Le kihon est connu dans beaucoup de dojos comme le travail des techniques de base - défenses, attaques et déplacements - comparable à celui des gammes pour les musiciens.
Il est, généralement, pratiqué sans partenaire, et en avançant, sous la direction du senseï ou d'un senpaï scandant le signal, cette synchronisation apportant à chacun l'énergie du groupe pour répéter la technique.

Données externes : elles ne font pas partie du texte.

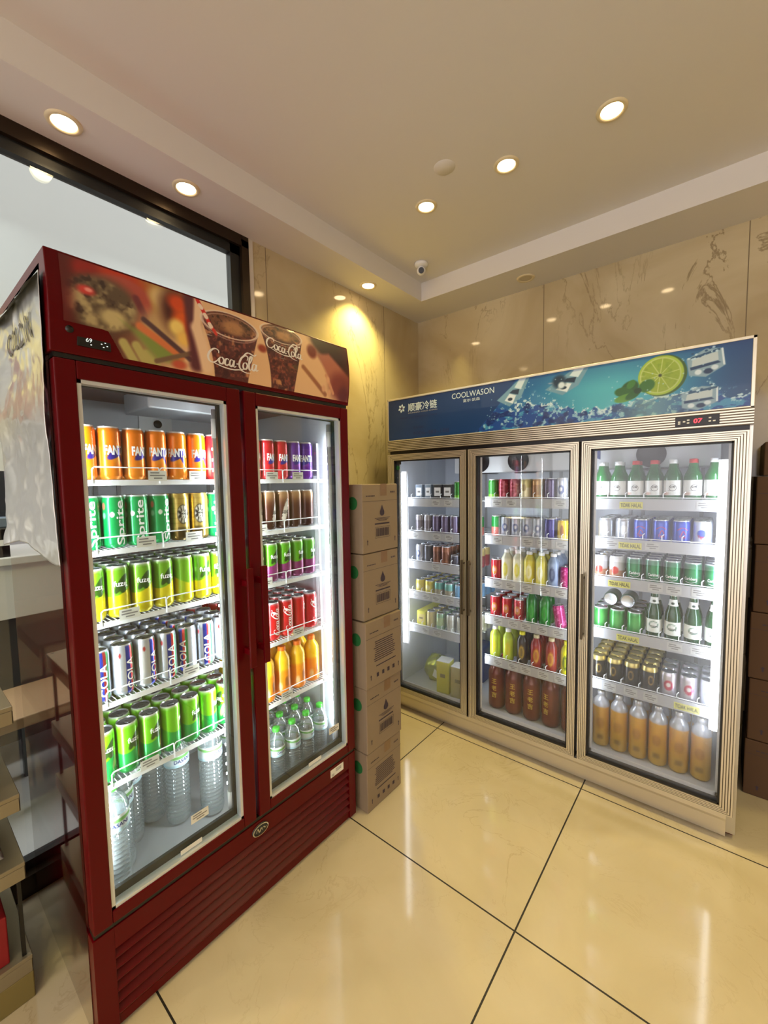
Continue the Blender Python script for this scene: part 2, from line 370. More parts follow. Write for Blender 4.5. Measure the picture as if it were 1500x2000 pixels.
# the space beyond the window
struct('floor_beyond', MB().box(-6.5, XL, -5, 4, -.1, 0), 'out_floor')
struct('wall_beyond', MB().box(-4.6, -4.5, -5, 4, 0, 6), 'out_wall')
light('AREA', 'added_fill', (-3.3, -.6, 3.6), (0, 0, -1), 30, (.97, 1, .97), None, 2.2, 3.0)  # two added, unseen area lamps that brighten the space beyond the window
light('AREA', 'added_fill', (-3.3, 2.4, 3.6), (0, 0, -1), 16, (.97, 1, .97), None, 2.2, 2.0)
sc = empty('service_counter', (-3.1, -.2, 0), 'white service counter beyond the left window', 'counter')
MB().box(-3.4, -2.85, -1.6, 1.0, .12, 1.02).build('counter_body', 'charcoal', sc, .004)
MB().box(-2.849, -2.83, -1.6, 1.0, .78, 1.06).build('front_panel', 'counter_white', sc, .003)
MB().box(-3.45, -2.81, -1.65, 1.05, 1.06, 1.1).build('countertop', 'counter_white', sc, .004)
cr = empty('cash_register', (-3.0, .5, 1.1), 'dark cash register standing on the counter beyond the window', 'cash register')
MB().box(-3.2, -2.85, .15, .75, 1.1, 1.25).build('drawer', 'black', cr, .006); MB().box(-2.849, -2.845, .3, .6, 1.16, 1.19).build('slot', 'white', cr)
MB().box(-3.1, -3.06, .2, .7, 1.32, 1.58).build('screen', 'charcoal', cr, .005); MB().box(-3.1, -3.05, .4, .5, 1.24, 1.33).build('neck', 'charcoal', cr)
MB().box(-3.2, -2.9, .15, .75, 1.25, 1.3).build('tray', 'blue_grey', cr, .004)
sh = empty('wall_shelf', (-4.4, 0, 2.0), 'grey display shelving on the far wall beyond the window', 'shelf')
MB().box(-4.5, -4.2, -1.2, 1.0, 1.86, 1.94).box(-4.5, -4.2, -1.2, 1.0, 0, .08).box(-4.5, -4.46, -1.2, 1.0, .08, 1.86).box(-4.5, -4.2, .98, 1.0, .08, 1.86).build('frame', 'rail_grey', sh)
for nm, z0, z1, m, lb in (('poster_board', 2.45, 2.75, 'yellow_board', 'yellow display board above the far shelf beyond the window'), ('display_board', 2.0, 2.43, 'maroon', 'maroon display panel under the yellow board beyond the window')):
    tag(MB().box(-4.495, -4.3, -1.0, .8, z0, z1).build(nm, m, bevel=.01), lb, 'sign')
nb = empty('notice_sign', (-2.79, .27, 0), 'white lettered notice sign standing beyond the window', 'sign')
MB().box(-2.80, -2.785, .1, .47, 1.54, 1.72).build('sign_board', 'white', nb)
MB().box(-2.80, -2.79, .26, .28, .0, 1.54).build('sign_post', 'charcoal', nb)
lm = MB(); lm.flat(text('R', h=.04, bold=.01, cuts=0), (-2.783, .425, 1.675), (0, 1, 0), (0, 0, 1)); lm.flat(text('3', h=.04, bold=.01, cuts=0), (-2.783, .42, 1.585), (0, 1, 0), (0, 0, 1)); lm.build('lettering', 'ink', nb)
wb = empty('wooden_bench', (-2.5, .1, 0), 'pale wooden bench beyond the window', 'bench')
MB().box(-2.75, -2.35, -1.2, .5, .4, .45).build('bench_top', 'wood', wb, .005)
for x in (-2.7, -2.4):
    for y in (-1.1, .4): MB().box(x - .02, x + .02, y - .02, y + .02, 0, .4).build('leg', 'stool_grey', wb)

# ------------------------------------------------------------------ ceiling fittings
def downlight(x, y, z, label, on=True, pw=1.0, tilt=0, color=WARM):
    t = empty('downlight', (x, y, z), label, 'ceiling light', 'recessed downlights in the ceiling')
    MB().lathe([(.036, -.002), (.04, -.006), (.05, -.005), (.053, 0)], 32, (x, y, z)).build('trim_ring', 'ring', t)
    MB().lathe([(.0, -.0035), (.02, -.004), (.037, -.0025)], 28, (x, y, z)).build('lens', 'lamp' if on else 'plaster', t)
    if on: light('SPOT', 'lamp', (x, y, z - .012), (tilt, 0, -1), SPOT_W * pw, color, t, .035, spot=125, blend=.75)
    return t
SX = -1.765
for (y, lb, pw) in ((.48, 'round downlight in left soffit nearest the camera', 1), (.892, 'round downlight in left soffit above the red cooler', 1),
                (2.027, 'round downlight in left soffit close to the wall corner', 1.5), (-.4, 'round downlight in left soffit behind the camera', 1), (-1.4, 'round downlight in left soffit far behind the camera', 1)):
    downlight(SX, y, ZS, lb, pw=pw, color=(1, .82, .26) if y > 1.5 else WARM)
for x, lb in ((-1.18, 'leftmost of the three round ceiling downlights'), (-.77, 'middle of the three round ceiling downlights'), (-.367, 'rightmost of the three round ceiling downlights')):
    downlight(x, 1.80, ZC, lb, pw=.8, color=(1, .80, .30))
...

Gabrielle et Roland Habersetzer, dans leur Encyclopédie des arts martiaux de l'extrême Orient (technique, historique, biographique et culturelle), donnent une définition du kihon qui élargit la perspective tout en précisant que le sens généralement admis est restreint :
Kihon : L'énergie (Ki) de base (Hon) : pour désigner les formes d'entraînement aux techniques de base d'un art martial (budo) avec une utilisation optimale de l'énergie interne (Ki). Au sens général ; répétition des techniques de base, entraînement fondamental, en général dans le vide, sans partenaire."
Maître Henry Plée, lors de l'un de ses séminaires de démystification martiale, montre des faces cachées du kihon :
"Un kihon correct doit se faire aussi bien en avançant qu'en reculant et également sous les formes yang et yin".
"Le kihon martial doit toujours être fait à deux, cela permet, entre autres, de travailler sur le psychisme de l'adversaire."